# Task to complete
Only the lines from the start of the data through the line containing "shed('dark grey windowless" should be written out, exactly as they are, with both ends included and the pictures left out.

** Start of Records supplied **

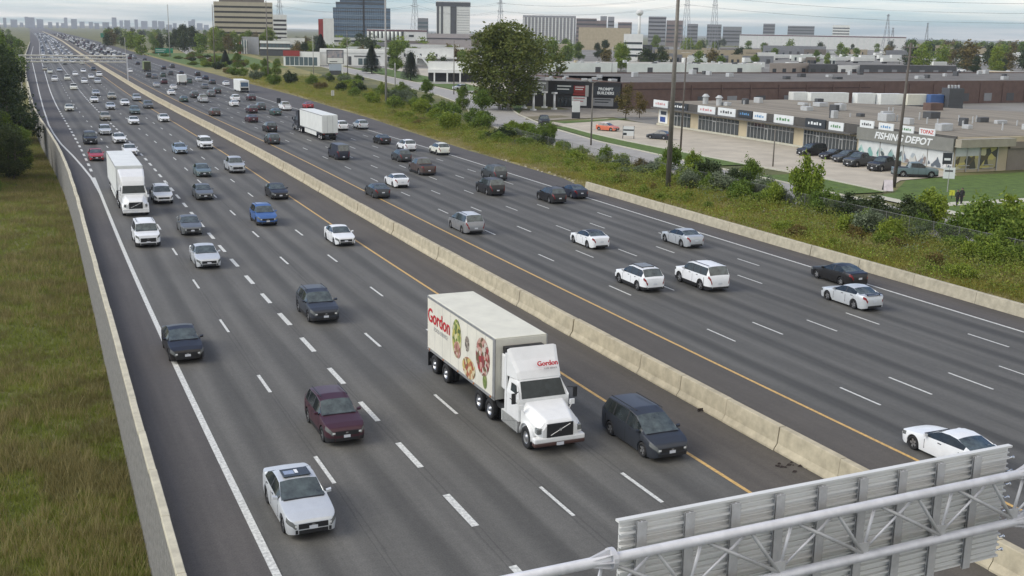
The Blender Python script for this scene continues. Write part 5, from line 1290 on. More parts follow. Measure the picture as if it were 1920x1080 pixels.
# --- white sheds and industrial units further back
def shed(label, pl, pr, depth, h, wall, roof, nd=0, dm=None, nm='industrial_building', **k):
    t, L = pxb(nm, label, pl, pr, depth, h, wall, roof, **k)
    for i in range(nd):
        q = L * (i + .5) / nd; win(t, q - 1.3, q + 1.3, .3, 3.0 if h > 3.6 else 2.2, dm or BGLASS, 'door' if i % 2 else 'window')
    return t, L
rr = random.Random(9)
t, L = shed('long pale shed with dark roof line, left of the yellow-green tree', (1010, 138), (1157, 138.5), 40, 4.3, WALLP, ROOFL, 2, WALLD)
for k in range(10): unit(t, rr.uniform(3, L - 3), rr.uniform(5, 34), 4.36, 1.5, 1.5, rr.uniform(.5, 1.2), UNIT if k % 2 else WALLT)
t, L = shed('long pale green shed right of the yellow-green tree', (1175, 139), (1427, 140), 45, 4.3, WALLP, ROOFL, 3, WALLD)
for k in range(14): unit(t, rr.uniform(3, L - 3), rr.uniform(5, 40), 4.36, 1.6, 1.6, rr.uniform(.5, 1.3), UNIT if k % 2 else WALLD)
shed('tan office with dark windows left of the slate workshops', (1442, 141), (1515, 140), 24, 5.0, pm('wall_beige_pink', (.36, .31, .26), .8, var=.1, vs=.4), ROOFL, 4)
shed('dark slate workshop left of the small white unit', (1515, 141), (1570, 141), 30, 4.6, WALLD, ROOFG, 3, BGLASS)
shed('small white unit between two dark slate workshops', (1570, 141.5), (1611, 141.5), 30, 4.3, WALLW, ROOFG, 2, WALLD)
shed('dark slate workshop right of the small white unit', (1611, 142), (1792, 144), 34, 4.6, WALLD, ROOFG, 7, WALLG)
shed('beige low building at the right picture edge with roof units', (1832, 152), (1990, 160), 30, 4.0, WALLT, ROOFL, 0)
shed('dark grey windowless block behind the pale sheds', (1176, 113), (1222, 113), 25, 10, WALLD, ROOFG)
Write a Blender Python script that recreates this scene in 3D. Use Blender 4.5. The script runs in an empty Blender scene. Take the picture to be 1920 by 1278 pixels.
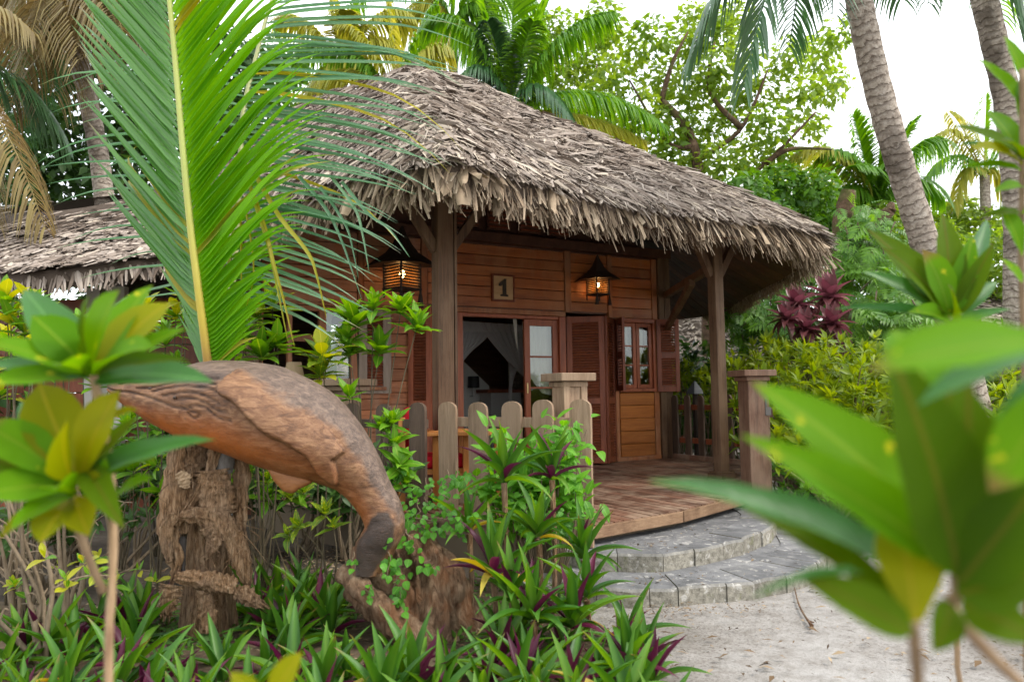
import bpy, math, random
import numpy as np
from mathutils import Vector, Matrix, Quaternion, noise as mnoise

random.seed(7)
rng = np.random.default_rng(7)
sc = bpy.context.scene
col = sc.collection
R = math.radians

# ------------------------------------------------------------------ camera
CAM = Vector((0.0, 0.0, 1.30))
FPX = 1400.0                       # focal length in pixels of the 1920 px wide photograph
PITCH, ROLL = R(4.2), R(0.8)
_R0 = Vector((1, 0, 0)); _U0 = Vector((0, -math.sin(PITCH), math.cos(PITCH))); FWD = Vector((0, math.cos(PITCH), math.sin(PITCH)))
CR = _R0 * math.cos(ROLL) - _U0 * math.sin(ROLL)
CU = _U0 * math.cos(ROLL) + _R0 * math.sin(ROLL)
cam_data = bpy.data.cameras.new('camera')
cam = bpy.data.objects.new('camera', cam_data); col.objects.link(cam)
cam.matrix_world = Matrix(((CR.x, CU.x, -FWD.x, CAM.x), (CR.y, CU.y, -FWD.y, CAM.y), (CR.z, CU.z, -FWD.z, CAM.z), (0, 0, 0, 1)))
cam_data.sensor_width = 36.0
cam_data.lens = FPX / 1920 * 36.0
cam_data.clip_start = 0.05; cam_data.clip_end = 2000
cam_data.dof.use_dof = True
cam_data.dof.focus_distance = 6.2
cam_data.dof.aperture_fstop = 2.5
sc.camera = cam

# ------------------------------------------------------------------ sky, sun, exposure
SUN_EL, SUN_AZ = R(52), R(108)      # azimuth clockwise from +Y (north)
world = bpy.data.worlds.new('World'); sc.world = world; world.use_nodes = True
wn, wl = world.node_tree.nodes, world.node_tree.links
wn.clear()
w_out = wn.new('ShaderNodeOutputWorld'); w_bg = wn.new('ShaderNodeBackground'); w_bg.inputs['Strength'].default_value = 0.15
w_sky = wn.new('ShaderNodeTexSky'); w_sky.sky_type = 'NISHITA'; w_sky.sun_disc = False
w_sky.sun_elevation = SUN_EL; w_sky.sun_rotation = SUN_AZ; w_sky.air_density = 1.0; w_sky.dust_density = 2.5
w_tc = wn.new('ShaderNodeTexCoord')
w_no = wn.new('ShaderNodeTexNoise'); w_no.inputs['Scale'].default_value = 2.2; w_no.inputs['Detail'].default_value = 6
w_ra = wn.new('ShaderNodeMapRange'); w_ra.inputs['From Min'].default_value = 0.30; w_ra.inputs['From Max'].default_value = 0.62
w_ra.inputs['To Min'].default_value = 0.42; w_ra.inputs['To Max'].default_value = 0.97
w_mx = wn.new('ShaderNodeMix'); w_mx.data_type = 'RGBA'
w_mx.inputs['B'].default_value = (8.6, 8.9, 9.0, 1)       # bright even cloud
wl.new(w_tc.outputs['Generated'], w_no.inputs['Vector']); wl.new(w_no.outputs['Fac'], w_ra.inputs['Value'])
wl.new(w_ra.outputs['Result'], w_mx.inputs['Factor']); wl.new(w_sky.outputs['Color'], w_mx.inputs['A'])
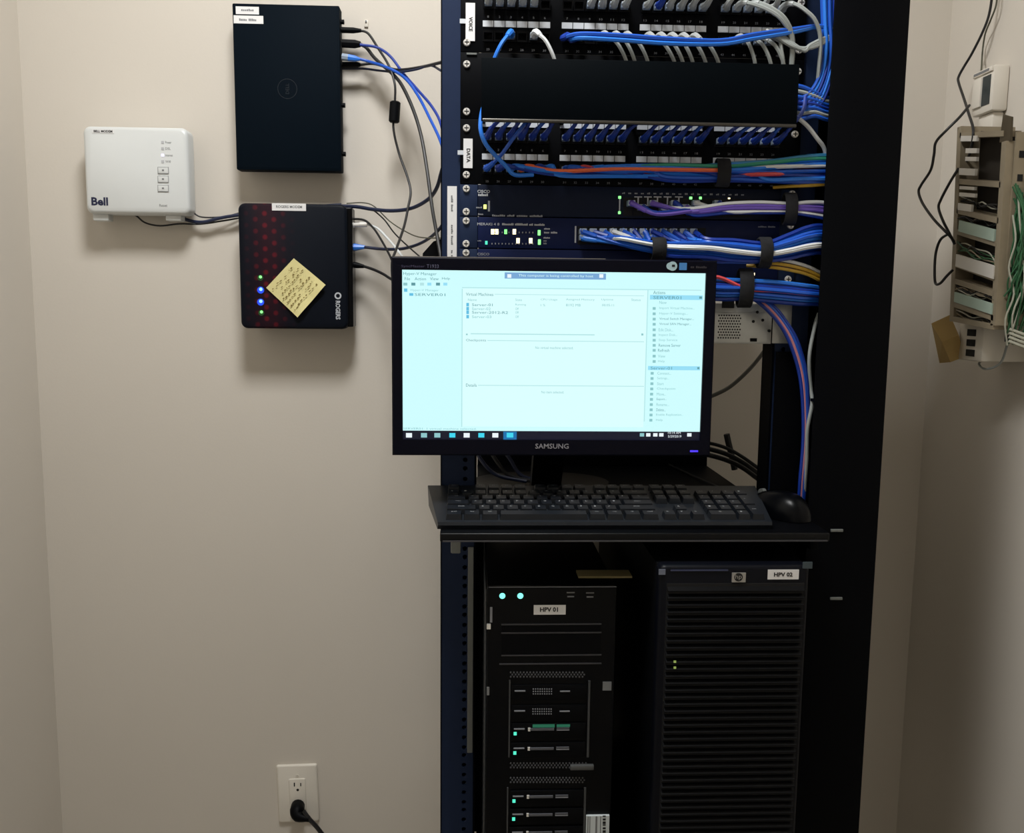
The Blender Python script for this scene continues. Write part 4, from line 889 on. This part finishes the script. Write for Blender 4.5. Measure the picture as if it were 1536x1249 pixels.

** End of Records supplied **

# Solution to the problem
The Blender Python script for this scene continues. Write part 5, from line 1290 on. More parts follow. Measure the picture as if it were 1920x1080 pixels.
# --- white sheds and industrial units further back
def shed(label, pl, pr, depth, h, wall, roof, nd=0, dm=None, nm='industrial_building', **k):
    t, L = pxb(nm, label, pl, pr, depth, h, wall, roof, **k)
    for i in range(nd):
        q = L * (i + .5) / nd; win(t, q - 1.3, q + 1.3, .3, 3.0 if h > 3.6 else 2.2, dm or BGLASS, 'door' if i % 2 else 'window')
    return t, L
rr = random.Random(9)
t, L = shed('long pale shed with dark roof line, left of the yellow-green tree', (1010, 138), (1157, 138.5), 40, 4.3, WALLP, ROOFL, 2, WALLD)
for k in range(10): unit(t, rr.uniform(3, L - 3), rr.uniform(5, 34), 4.36, 1.5, 1.5, rr.uniform(.5, 1.2), UNIT if k % 2 else WALLT)
t, L = shed('long pale green shed right of the yellow-green tree', (1175, 139), (1427, 140), 45, 4.3, WALLP, ROOFL, 3, WALLD)
for k in range(14): unit(t, rr.uniform(3, L - 3), rr.uniform(5, 40), 4.36, 1.6, 1.6, rr.uniform(.5, 1.3), UNIT if k % 2 else WALLD)
shed('tan office with dark windows left of the slate workshops', (1442, 141), (1515, 140), 24, 5.0, pm('wall_beige_pink', (.36, .31, .26), .8, var=.1, vs=.4), ROOFL, 4)
shed('dark slate workshop left of the small white unit', (1515, 141), (1570, 141), 30, 4.6, WALLD, ROOFG, 3, BGLASS)
shed('small white unit between two dark slate workshops', (1570, 141.5), (1611, 141.5), 30, 4.3, WALLW, ROOFG, 2, WALLD)
shed('dark slate workshop right of the small white unit', (1611, 142), (1792, 144), 34, 4.6, WALLD, ROOFG, 7, WALLG)
shed('beige low building at the right picture edge with roof units', (1832, 152), (1990, 160), 30, 4.0, WALLT, ROOFL, 0)
shed('dark grey windowless block behind the pale sheds', (1176, 113), (1222, 113), 25, 10, WALLD, ROOFG)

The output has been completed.